▸ **RAW DATA**

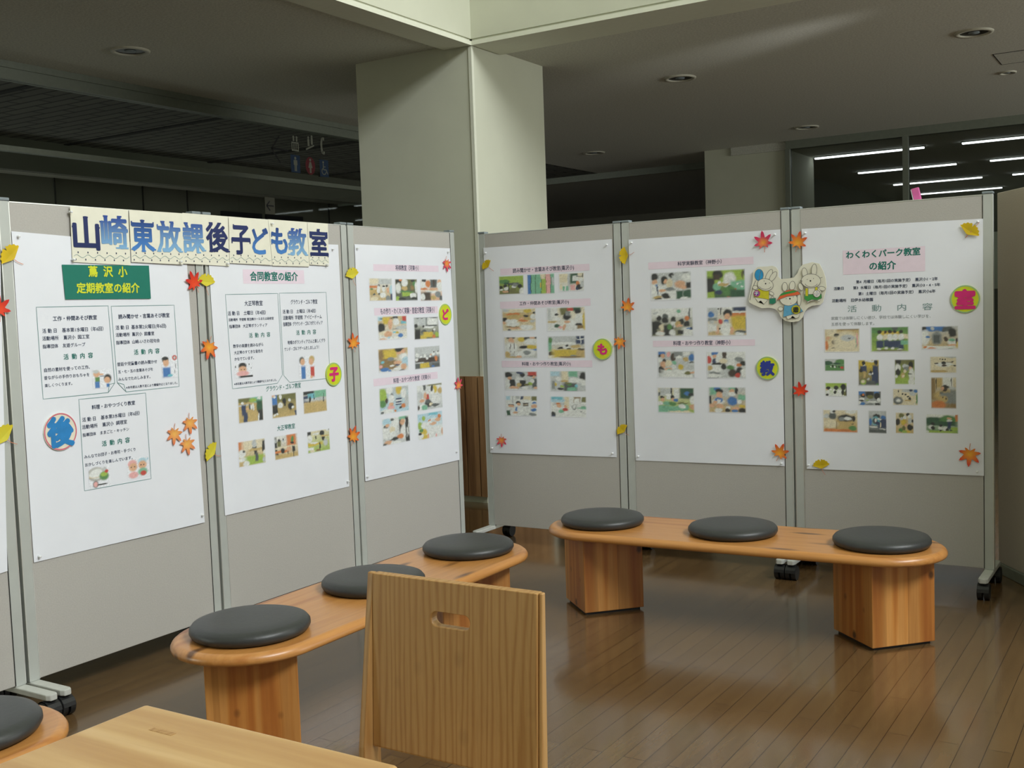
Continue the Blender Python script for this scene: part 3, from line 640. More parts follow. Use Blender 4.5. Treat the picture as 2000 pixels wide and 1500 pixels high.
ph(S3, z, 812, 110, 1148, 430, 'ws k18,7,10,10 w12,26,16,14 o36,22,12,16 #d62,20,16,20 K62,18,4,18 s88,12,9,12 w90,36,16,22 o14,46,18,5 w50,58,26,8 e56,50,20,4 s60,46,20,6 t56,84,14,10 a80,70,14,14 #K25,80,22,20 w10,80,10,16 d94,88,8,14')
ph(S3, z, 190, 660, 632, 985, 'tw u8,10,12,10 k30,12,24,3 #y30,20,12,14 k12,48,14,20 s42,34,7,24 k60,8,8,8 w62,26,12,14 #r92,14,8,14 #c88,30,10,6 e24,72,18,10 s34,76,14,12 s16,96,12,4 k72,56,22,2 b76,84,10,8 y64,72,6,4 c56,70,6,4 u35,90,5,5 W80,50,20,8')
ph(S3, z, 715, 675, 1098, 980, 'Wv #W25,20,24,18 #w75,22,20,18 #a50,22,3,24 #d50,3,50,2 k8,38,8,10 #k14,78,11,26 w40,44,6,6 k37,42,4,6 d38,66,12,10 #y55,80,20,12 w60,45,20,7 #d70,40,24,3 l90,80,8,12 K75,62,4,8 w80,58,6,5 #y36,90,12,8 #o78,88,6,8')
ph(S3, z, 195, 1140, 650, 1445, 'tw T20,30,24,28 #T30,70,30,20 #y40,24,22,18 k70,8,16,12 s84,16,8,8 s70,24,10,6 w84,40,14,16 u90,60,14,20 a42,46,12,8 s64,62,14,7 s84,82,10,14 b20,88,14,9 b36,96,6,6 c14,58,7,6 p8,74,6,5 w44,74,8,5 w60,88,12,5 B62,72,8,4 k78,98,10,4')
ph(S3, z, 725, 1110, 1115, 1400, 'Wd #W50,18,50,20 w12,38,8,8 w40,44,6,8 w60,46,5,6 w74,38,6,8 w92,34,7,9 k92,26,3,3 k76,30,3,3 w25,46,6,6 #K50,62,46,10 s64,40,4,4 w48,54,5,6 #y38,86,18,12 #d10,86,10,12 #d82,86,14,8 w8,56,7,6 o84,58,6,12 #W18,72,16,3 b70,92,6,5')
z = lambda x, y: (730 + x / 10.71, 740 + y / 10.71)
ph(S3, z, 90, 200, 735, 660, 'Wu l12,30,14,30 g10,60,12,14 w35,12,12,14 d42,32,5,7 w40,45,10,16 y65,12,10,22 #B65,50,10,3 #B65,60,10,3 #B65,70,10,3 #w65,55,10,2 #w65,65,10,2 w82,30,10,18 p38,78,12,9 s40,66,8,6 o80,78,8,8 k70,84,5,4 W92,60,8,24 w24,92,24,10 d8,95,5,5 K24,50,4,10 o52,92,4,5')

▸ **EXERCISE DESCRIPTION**
Quote the full listing above word for word; exclude every picture from the copy.

▸ **COMPLETE RESPONSE**
Continue the Blender Python script for this scene: part 3, from line 640. More parts follow. Use Blender 4.5. Treat the picture as 2000 pixels wide and 1500 pixels high.
ph(S3, z, 812, 110, 1148, 430, 'ws k18,7,10,10 w12,26,16,14 o36,22,12,16 #d62,20,16,20 K62,18,4,18 s88,12,9,12 w90,36,16,22 o14,46,18,5 w50,58,26,8 e56,50,20,4 s60,46,20,6 t56,84,14,10 a80,70,14,14 #K25,80,22,20 w10,80,10,16 d94,88,8,14')
ph(S3, z, 190, 660, 632, 985, 'tw u8,10,12,10 k30,12,24,3 #y30,20,12,14 k12,48,14,20 s42,34,7,24 k60,8,8,8 w62,26,12,14 #r92,14,8,14 #c88,30,10,6 e24,72,18,10 s34,76,14,12 s16,96,12,4 k72,56,22,2 b76,84,10,8 y64,72,6,4 c56,70,6,4 u35,90,5,5 W80,50,20,8')
ph(S3, z, 715, 675, 1098, 980, 'Wv #W25,20,24,18 #w75,22,20,18 #a50,22,3,24 #d50,3,50,2 k8,38,8,10 #k14,78,11,26 w40,44,6,6 k37,42,4,6 d38,66,12,10 #y55,80,20,12 w60,45,20,7 #d70,40,24,3 l90,80,8,12 K75,62,4,8 w80,58,6,5 #y36,90,12,8 #o78,88,6,8')
ph(S3, z, 195, 1140, 650, 1445, 'tw T20,30,24,28 #T30,70,30,20 #y40,24,22,18 k70,8,16,12 s84,16,8,8 s70,24,10,6 w84,40,14,16 u90,60,14,20 a42,46,12,8 s64,62,14,7 s84,82,10,14 b20,88,14,9 b36,96,6,6 c14,58,7,6 p8,74,6,5 w44,74,8,5 w60,88,12,5 B62,72,8,4 k78,98,10,4')
ph(S3, z, 725, 1110, 1115, 1400, 'Wd #W50,18,50,20 w12,38,8,8 w40,44,6,8 w60,46,5,6 w74,38,6,8 w92,34,7,9 k92,26,3,3 k76,30,3,3 w25,46,6,6 #K50,62,46,10 s64,40,4,4 w48,54,5,6 #y38,86,18,12 #d10,86,10,12 #d82,86,14,8 w8,56,7,6 o84,58,6,12 #W18,72,16,3 b70,92,6,5')
z = lambda x, y: (730 + x / 10.71, 740 + y / 10.71)
ph(S3, z, 90, 200, 735, 660, 'Wu l12,30,14,30 g10,60,12,14 w35,12,12,14 d42,32,5,7 w40,45,10,16 y65,12,10,22 #B65,50,10,3 #B65,60,10,3 #B65,70,10,3 #w65,55,10,2 #w65,65,10,2 w82,30,10,18 p38,78,12,9 s40,66,8,6 o80,78,8,8 k70,84,5,4 W92,60,8,24 w24,92,24,10 d8,95,5,5 K24,50,4,10 o52,92,4,5')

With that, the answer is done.